• **Stated goal**:
Scan the listing below. Report each line that includes "script".

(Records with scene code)
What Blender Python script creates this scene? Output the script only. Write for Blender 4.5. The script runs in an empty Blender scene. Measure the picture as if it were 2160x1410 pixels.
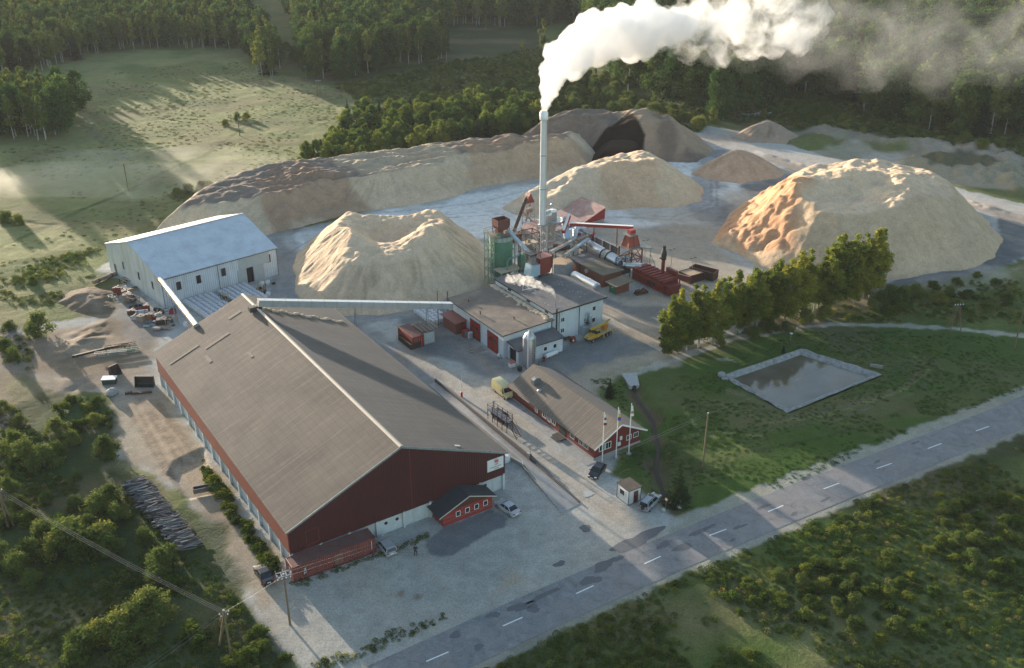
import bpy, bmesh, math, random
import numpy as np
from mathutils import Vector, Matrix, noise as mnoise
R=math.radians
random.seed(7); rng=np.random.default_rng(7)
C=bpy.context.scene.collection; SC=bpy.context.scene
# ------------------------------------------------------------------ camera
CAM_H=88.32; FPX=2054.0; TILT=math.atan(1005/FPX)      # height, focal length in photo pixels, downward tilt
cam=bpy.data.cameras.new('camera'); camo=bpy.data.objects.new('camera',cam); C.objects.link(camo)
cam.sensor_width=36; cam.lens=FPX/2160*36; cam.clip_start=1; cam.clip_end=6000
camo.location=(0,0,CAM_H); camo.rotation_euler=(math.pi/2-TILT,0,0); SC.camera=camo
# ------------------------------------------------------------------ sky, sun, exposure
SUN_AZ=128.5; SUN_EL=7.2        # azimuth counter-clockwise from +X
w=bpy.data.worlds.new('World'); SC.world=w; w.use_nodes=True
nt=w.node_tree; bg=nt.nodes['Background']; sky=nt.nodes.new('ShaderNodeTexSky')
sky.sky_type='NISHITA'; sky.sun_disc=False; sky.sun_elevation=R(SUN_EL); sky.sun_rotation=R(90-SUN_AZ)
sky.air_density=1.0; sky.dust_density=1.0; sky.ozone_density=1.3
nt.links.new(sky.outputs[0],bg.inputs[0]); bg.inputs[1].default_value=0.15
sun=bpy.data.lights.new('sun','SUN'); suno=bpy.data.objects.new('sun',sun); C.objects.link(suno)
sun.energy=5.0; sun.angle=R(0.6); sun.color=(1.0,0.86,0.70)
sd=Vector((math.cos(R(SUN_EL))*math.cos(R(SUN_AZ)),math.cos(R(SUN_EL))*math.sin(R(SUN_AZ)),math.sin(R(SUN_EL))))
suno.rotation_euler=sd.to_track_quat('Z','Y').to_euler(); suno.location=sd*300
SC.view_settings.view_transform='Standard'; SC.view_settings.look='None'; SC.view_settings.gamma=1
SC.view_settings.exposure=1.5
cy=SC.cycles; cy.max_bounces=10; cy.diffuse_bounces=2; cy.glossy_bounces=2; cy.transmission_bounces=3; cy.transparent_max_bounces=6
cy.volume_bounces=7; cy.volume_step_rate=1.0; cy.volume_max_steps=96; cy.use_denoising=True
# ------------------------------------------------------------------ survey: ground point seen at a photo pixel
_c,_s=math.cos(TILT),math.sin(TILT)
def G(px,py,z=0.0):
    dx=(px-1080)/FPX; u=-(py-705)/FPX
    wx,wy,wz=dx,_c+u*_s,-_s+u*_c
    t=(z-CAM_H)/wz
    return Vector((wx*t,wy*t,z))
def HG(px,py,top):              # height of an upright thing standing at (px,py) whose top is seen at row `top`
    g=G(px,py); lo,hi=0,200
    for _ in range(40):
        m=(lo+hi)/2; fy=g.y*_c-(m-CAM_H)*_s; uz=g.y*_s+(m-CAM_H)*_c
        if 705-FPX*uz/fy>top: lo=m
        else: hi=m
    return m
def Gn(pts,z=0.0): return np.array([G(a,b,z)[:2] for a,b in pts])
SITE=33.72                       # the works are laid out on one grid: local x points 33.7 deg from +X
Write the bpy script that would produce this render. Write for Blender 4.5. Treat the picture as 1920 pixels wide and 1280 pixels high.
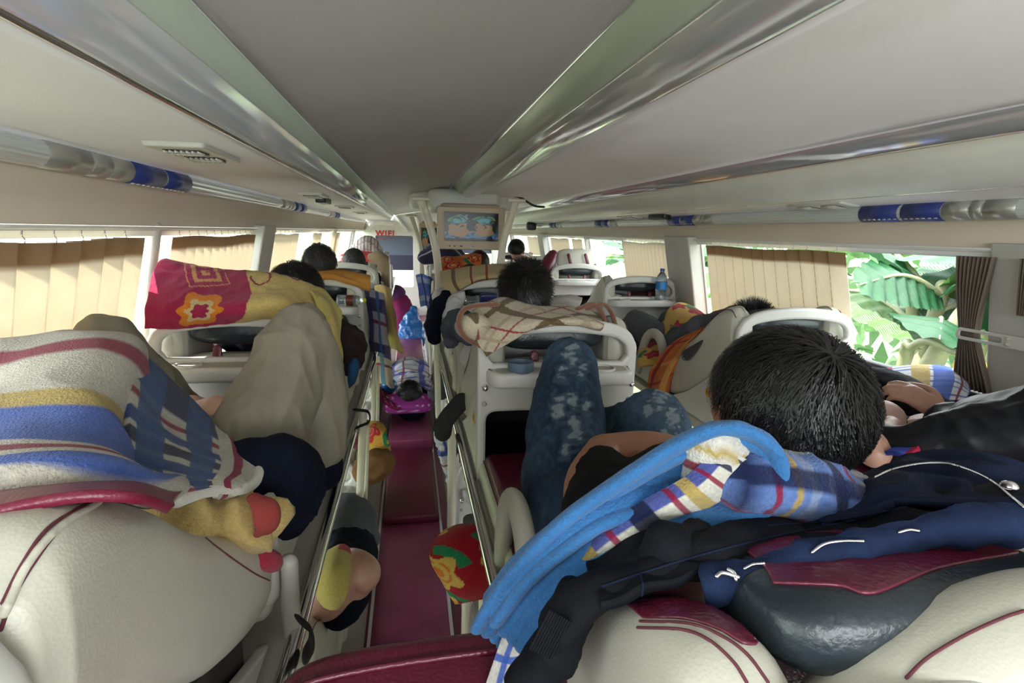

• **Exercise answer**:
What Blender Python script creates this scene? Output the script only. Write for Blender 4.5. The script runs in an empty Blender scene. Measure the picture as if it were 2160x1410 pixels.
Write the bpy script that would produce this render. Write for Blender 4.5. Treat the picture as 1920 pixels wide and 1280 pixels high.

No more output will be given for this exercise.